Deve pois, na procedência do presente recurso, revogar-se nesta parte o acórdão recorrido e manter a qualificação jurídica da acusação, condenando o arguido nos termos sobreditos.

[…]» 2 – Realizados os pertinentes actos/formalidades legais, e mantendo-se a regularidade da instância, nada obsta à legal prossecução processual.

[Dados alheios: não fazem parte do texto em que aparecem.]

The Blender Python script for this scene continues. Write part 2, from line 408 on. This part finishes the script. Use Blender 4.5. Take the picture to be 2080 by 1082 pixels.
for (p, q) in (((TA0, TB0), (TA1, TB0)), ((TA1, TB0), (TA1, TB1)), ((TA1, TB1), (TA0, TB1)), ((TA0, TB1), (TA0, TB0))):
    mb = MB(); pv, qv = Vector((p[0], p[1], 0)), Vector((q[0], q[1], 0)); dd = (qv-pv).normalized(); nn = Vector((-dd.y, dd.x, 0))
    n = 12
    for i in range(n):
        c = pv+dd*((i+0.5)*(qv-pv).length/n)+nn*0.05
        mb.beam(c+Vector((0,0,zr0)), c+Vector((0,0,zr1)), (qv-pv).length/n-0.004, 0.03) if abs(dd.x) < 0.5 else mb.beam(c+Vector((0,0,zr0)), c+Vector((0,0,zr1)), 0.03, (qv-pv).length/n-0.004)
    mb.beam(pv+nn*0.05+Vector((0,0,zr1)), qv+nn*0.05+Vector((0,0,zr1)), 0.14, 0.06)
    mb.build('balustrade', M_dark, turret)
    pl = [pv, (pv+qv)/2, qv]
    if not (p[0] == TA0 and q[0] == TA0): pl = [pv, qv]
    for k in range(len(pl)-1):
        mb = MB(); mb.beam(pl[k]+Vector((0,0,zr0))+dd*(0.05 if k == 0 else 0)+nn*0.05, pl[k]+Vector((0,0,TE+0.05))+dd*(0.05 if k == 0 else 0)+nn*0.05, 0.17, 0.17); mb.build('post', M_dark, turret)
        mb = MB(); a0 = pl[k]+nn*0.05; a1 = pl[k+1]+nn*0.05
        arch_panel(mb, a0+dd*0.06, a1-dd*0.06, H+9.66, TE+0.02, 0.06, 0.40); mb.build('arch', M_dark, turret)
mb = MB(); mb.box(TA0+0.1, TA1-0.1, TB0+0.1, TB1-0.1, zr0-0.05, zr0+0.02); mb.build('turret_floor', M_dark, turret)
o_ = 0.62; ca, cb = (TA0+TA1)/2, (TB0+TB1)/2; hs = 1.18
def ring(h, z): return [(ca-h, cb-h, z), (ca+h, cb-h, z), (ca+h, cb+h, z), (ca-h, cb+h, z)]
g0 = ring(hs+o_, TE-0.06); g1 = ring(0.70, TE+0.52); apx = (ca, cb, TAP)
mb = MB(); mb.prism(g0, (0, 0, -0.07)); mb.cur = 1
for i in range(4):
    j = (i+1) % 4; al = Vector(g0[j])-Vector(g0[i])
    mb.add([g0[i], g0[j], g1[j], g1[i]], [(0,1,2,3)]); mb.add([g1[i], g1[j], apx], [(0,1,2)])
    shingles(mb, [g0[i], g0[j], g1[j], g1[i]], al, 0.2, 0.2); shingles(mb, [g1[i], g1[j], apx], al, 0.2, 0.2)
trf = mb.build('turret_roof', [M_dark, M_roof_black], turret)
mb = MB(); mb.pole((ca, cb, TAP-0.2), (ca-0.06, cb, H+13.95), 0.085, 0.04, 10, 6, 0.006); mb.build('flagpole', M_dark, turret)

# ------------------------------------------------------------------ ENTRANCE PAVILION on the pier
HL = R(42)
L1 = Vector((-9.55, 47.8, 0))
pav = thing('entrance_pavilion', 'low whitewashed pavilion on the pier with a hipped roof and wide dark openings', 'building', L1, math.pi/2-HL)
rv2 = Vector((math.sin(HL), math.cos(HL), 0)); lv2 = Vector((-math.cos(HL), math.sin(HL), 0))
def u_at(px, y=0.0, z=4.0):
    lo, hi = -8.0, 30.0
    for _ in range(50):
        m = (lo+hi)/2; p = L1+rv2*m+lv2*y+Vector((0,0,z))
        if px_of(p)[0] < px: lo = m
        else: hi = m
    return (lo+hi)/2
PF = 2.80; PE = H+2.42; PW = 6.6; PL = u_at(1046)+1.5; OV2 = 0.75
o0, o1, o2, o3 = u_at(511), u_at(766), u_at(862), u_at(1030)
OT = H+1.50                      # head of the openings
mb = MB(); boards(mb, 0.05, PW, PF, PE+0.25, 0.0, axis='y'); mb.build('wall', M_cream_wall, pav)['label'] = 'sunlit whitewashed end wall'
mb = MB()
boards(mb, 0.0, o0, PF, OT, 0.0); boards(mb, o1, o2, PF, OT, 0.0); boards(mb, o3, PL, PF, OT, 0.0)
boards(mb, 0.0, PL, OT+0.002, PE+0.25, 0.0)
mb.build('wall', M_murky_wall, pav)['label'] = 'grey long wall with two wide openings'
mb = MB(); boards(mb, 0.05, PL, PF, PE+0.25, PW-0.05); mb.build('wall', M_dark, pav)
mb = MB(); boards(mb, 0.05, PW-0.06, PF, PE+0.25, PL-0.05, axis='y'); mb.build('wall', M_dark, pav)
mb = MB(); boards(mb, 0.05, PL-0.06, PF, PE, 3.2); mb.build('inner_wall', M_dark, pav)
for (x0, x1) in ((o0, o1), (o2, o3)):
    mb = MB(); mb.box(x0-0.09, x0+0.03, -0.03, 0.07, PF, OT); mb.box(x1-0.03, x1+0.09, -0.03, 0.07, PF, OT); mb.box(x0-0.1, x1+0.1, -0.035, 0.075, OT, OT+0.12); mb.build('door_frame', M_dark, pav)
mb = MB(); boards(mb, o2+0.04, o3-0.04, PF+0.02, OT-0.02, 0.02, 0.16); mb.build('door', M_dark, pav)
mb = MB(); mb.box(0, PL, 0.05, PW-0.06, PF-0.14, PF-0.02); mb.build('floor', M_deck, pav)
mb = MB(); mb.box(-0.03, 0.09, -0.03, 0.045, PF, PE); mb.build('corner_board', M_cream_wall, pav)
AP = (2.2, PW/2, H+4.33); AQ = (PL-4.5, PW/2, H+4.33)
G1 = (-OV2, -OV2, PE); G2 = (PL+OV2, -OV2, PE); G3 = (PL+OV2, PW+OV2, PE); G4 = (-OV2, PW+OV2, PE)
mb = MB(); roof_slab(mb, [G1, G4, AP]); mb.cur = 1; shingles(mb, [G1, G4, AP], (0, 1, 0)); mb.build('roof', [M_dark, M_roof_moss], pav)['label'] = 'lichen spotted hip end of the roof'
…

TÍTULO II – FUNDAMENTAÇÃO CAPÍTULO I – Contextualização – 1 – Demandando-se desta Relação a verificação da suscitada ilicitude da questionada vertente deliberativa, importa reter a essencialidade do contextual acervo fáctico tido por adquirido pelo colégio julgador, firmado no respectivo quadro do mencionado acórdão[4], e em que, máxime, virtualmente entronca a sindicada desqualificação criminal da agressão pelo id.º arguido A. a B. no dia 14/03/2017, bem como da justificação da respectiva pertinência[5]: § 1.º – Factualidade – «[…] 1. O arguido A. é filho de C., vivendo consigo na habitação sita na (…); 2. A. padece de um quadro depressivo há pelo menos 8/9 anos; 3. O id.º arguido diz-lhe constantemente que a mata; 4. No dia 11 de Março de 2017, pelas 23 horas e 15 minutos, no interior da referida residência, o dito sujeito-arguido começou a implicar consigo (mãe), dizendo-lhe que o queria pôr na rua e fechar-lhe a porta; 5. Após, inesperadamente, munido de uma chave inglesa, desferiu com ela pancadas nos vidros das portas da cozinha e sala, de acesso às varandas, partindo-os; 6. Mais desferiu um empurrão no peito da mãe, C., fazendo com que embatesse com o tronco na porta de entrada da...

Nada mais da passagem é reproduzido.